South African Louis Oosthuizen, another member of the Internationals team for the Presidents Cup, was one of the few players to complete the round with dropping a shot as he finished at 3-under, while the defending champion, Mexico's Abraham Ancer, was 1-over, along with Ernie Els. Spain's Sergio Garcia, playing in the same group as Scott, finished in the red at -1.

 

Marc Leishman finished three shots off the pace. Picture: AAP/Craig Golding
Marc Leishman finished three shots off the pace. Picture: AAP/Craig Golding

 

The world's No. 1 ranked amateur, Kanaya got off to a flyer with five birdies on the front nine and held the clubhouse until late in the afternoon when Yu joined him after reeling off an astonishing seven birdies in his last 12 holes.

"I played great out there," he said. "The air didn't smell really good, but I can get used to

it, so no big deal to me."

AUSTRALIAN OPEN SNIPPETS

Hoping to shoot two-under par on Friday would ordinarily be a rather modest goal.

But it would be quite a feat for Chad Pfeifer, who'd never hit a golf ball before having his left leg blown off in the Iraq war.

"There were definitely a few times when I got pretty depressed and wanted to commit suicide and it was golf that gave me something to look forward to," Pfeifer said.

"So it definitely saved my life."

Twelve years on from that life-changing day while serving in the US Army, Pfiefer is among 12 players teeing off in the second All Abilities Championship in Sydney.

 

Chad Pfeifer playing in Dubai. Picture: Ross Kinnaird/Getty
Chad Pfeifer playing in Dubai. Picture: Ross Kinnaird/Getty

 

The first amputee veteran to get a start on the web.com tour, the secondary tour in the US, Pfeifer plays off a plus-two handicap and once carded 10-under par around his home club in Idaho.

He and his rivals will hit off from the same tees as Adam Scott and co and don't want any favours from officials.

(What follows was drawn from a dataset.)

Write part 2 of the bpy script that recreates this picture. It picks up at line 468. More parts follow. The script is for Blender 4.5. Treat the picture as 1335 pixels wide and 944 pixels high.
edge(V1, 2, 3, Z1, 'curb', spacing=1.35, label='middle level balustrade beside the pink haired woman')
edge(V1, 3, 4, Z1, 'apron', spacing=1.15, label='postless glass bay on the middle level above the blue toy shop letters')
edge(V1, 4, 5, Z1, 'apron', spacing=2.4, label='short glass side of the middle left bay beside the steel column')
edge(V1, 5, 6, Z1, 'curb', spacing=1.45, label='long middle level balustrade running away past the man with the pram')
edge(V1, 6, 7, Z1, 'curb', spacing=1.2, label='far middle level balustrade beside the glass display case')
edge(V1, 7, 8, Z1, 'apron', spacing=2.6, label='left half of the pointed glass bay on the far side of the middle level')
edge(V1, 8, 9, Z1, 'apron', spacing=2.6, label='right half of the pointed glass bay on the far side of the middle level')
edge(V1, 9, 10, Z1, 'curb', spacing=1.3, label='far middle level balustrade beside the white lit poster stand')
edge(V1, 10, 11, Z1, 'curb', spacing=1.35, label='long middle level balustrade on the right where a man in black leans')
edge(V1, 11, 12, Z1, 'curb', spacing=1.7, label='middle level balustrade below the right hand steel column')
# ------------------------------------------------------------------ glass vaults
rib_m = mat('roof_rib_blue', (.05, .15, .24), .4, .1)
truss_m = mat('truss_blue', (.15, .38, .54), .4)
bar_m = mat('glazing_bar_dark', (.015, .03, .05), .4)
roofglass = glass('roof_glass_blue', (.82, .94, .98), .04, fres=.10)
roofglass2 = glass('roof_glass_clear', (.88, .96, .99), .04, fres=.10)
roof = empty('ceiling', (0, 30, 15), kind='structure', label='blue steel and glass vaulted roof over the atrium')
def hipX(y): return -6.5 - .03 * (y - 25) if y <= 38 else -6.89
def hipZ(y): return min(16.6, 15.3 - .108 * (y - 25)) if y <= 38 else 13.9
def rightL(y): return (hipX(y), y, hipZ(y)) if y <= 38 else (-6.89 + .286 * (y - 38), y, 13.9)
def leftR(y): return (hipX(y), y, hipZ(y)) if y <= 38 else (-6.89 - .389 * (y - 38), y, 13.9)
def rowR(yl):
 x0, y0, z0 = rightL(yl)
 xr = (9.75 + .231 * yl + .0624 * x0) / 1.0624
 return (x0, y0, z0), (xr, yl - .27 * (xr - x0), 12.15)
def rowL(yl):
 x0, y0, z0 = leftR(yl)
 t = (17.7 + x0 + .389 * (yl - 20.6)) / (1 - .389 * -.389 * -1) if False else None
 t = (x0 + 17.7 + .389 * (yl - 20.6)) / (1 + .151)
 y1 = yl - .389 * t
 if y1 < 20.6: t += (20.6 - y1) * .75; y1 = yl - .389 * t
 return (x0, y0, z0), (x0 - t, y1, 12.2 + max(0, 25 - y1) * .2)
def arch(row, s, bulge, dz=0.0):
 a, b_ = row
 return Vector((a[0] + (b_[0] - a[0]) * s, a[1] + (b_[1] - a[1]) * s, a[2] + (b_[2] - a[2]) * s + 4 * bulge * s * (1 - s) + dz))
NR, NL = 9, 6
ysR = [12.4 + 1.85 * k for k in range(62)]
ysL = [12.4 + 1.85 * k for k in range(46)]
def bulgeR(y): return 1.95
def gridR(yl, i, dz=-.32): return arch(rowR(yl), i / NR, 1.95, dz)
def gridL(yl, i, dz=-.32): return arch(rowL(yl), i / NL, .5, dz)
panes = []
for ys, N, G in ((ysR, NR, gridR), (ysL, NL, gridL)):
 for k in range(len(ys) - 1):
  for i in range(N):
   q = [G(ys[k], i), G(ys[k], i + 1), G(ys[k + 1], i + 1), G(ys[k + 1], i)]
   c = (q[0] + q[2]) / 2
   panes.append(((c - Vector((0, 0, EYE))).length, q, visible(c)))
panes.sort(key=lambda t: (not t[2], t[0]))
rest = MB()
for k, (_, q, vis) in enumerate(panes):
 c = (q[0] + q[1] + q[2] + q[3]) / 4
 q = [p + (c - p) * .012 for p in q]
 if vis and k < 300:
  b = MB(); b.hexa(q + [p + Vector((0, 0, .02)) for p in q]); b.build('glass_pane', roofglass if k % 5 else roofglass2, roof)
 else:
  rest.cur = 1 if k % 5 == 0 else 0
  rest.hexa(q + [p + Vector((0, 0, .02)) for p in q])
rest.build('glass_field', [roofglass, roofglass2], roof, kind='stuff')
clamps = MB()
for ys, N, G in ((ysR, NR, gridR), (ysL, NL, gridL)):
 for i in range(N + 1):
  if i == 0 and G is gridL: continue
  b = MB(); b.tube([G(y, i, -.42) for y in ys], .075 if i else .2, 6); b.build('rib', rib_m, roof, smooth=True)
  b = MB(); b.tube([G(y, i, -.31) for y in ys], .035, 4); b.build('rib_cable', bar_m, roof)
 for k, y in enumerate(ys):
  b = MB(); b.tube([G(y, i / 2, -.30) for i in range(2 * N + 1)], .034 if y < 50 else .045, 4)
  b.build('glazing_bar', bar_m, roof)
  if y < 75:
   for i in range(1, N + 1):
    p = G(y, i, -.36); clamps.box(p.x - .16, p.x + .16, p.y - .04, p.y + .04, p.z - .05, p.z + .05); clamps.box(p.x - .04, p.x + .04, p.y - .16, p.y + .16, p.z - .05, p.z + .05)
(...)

"Ultimately it will come down to putting," Pfeifer said.

"I think the big difference between us and the (able-bodied) tour players is they're used to putting on greens this quick."

PERFECT PREP TO KNOCK OFF TIGER

Marc Leishman is confident that playing the Australian Open is ideal preparation for International team members of the Presidents Cup despite the move being called in to question.

Six members of the 12-man International side, who will face a Tiger Woods-led American team next week, teed it up in Sydney. Captain Ernie Els and his assistants Geoff Ogilvy, Mike Weir and KJ Choi are the in Open field, too.

But Australian golf great Ian Baker-Finch has suggested the Internationals would be just as well served if they spent this week playing Cup host Royal Melbourne instead.

World No.27 Leishman wanted to be tested under the gun.

"The greens at The Australian are firm, but completely different level to Royal Melbourne," Leishman said after a solid 69 to sit at two-under-par.

"I played there on Monday (before coming to Sydney) and it's bouncing hard; some of the shots I hit today that finished close to the hole would have been 40 feet away at Royal Melbourne. It's that different.

"(Playing all week in Melbourne) would have been great preparation but I like to get into the tournament mode; hit shots under the pump.

"There's no right or wrong way to (prepare); I guess it's different strokes for different folks."